Min-Max Decoding Error Probability Oriented Beamforming for Downlink Multiuser URLLC Systems

In this paper, we focus on the decoding error probability based beamforming design for a downlink multi-antenna multiuser ultra reliable and low-latency communication (URLLC) system. We first optimize the transmit beamformer to minimize the maximum finite blocklength (FBL) decoding error probability under block fading channels, which turns out to be a complicated nonconvex problem with a non-closed-form objective function. A successive convex approximation (SCA)-based algorithm is developed to determine a high-quality solution. Moreover, in order to reduce the computational complexity of the proposed algorithm, we perform the downlink beamforming optimization by solving a simpler virtual uplink problem.

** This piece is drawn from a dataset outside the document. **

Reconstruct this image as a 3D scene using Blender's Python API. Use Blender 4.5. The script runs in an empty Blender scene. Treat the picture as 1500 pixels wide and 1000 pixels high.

The complexity of the resultant solution only scales linearly with the number of transmit antennas. Furthermore, a special case with quasi-static channels is investigated, where the proposed SCA and the uplink-downlink duality based solutions for the block fading channel can be simplified in a non-trivial manner. Simulation results verify the performance superiorities of the proposed algorithms in the context of short packet communication. In particular, the proposed designs outperform conventional regularized zero-forcing (RZF) and max-min signal-to-interference-plus-noise ratio (SINR) beamforming by evident gains in terms of the FBL decoding error probability.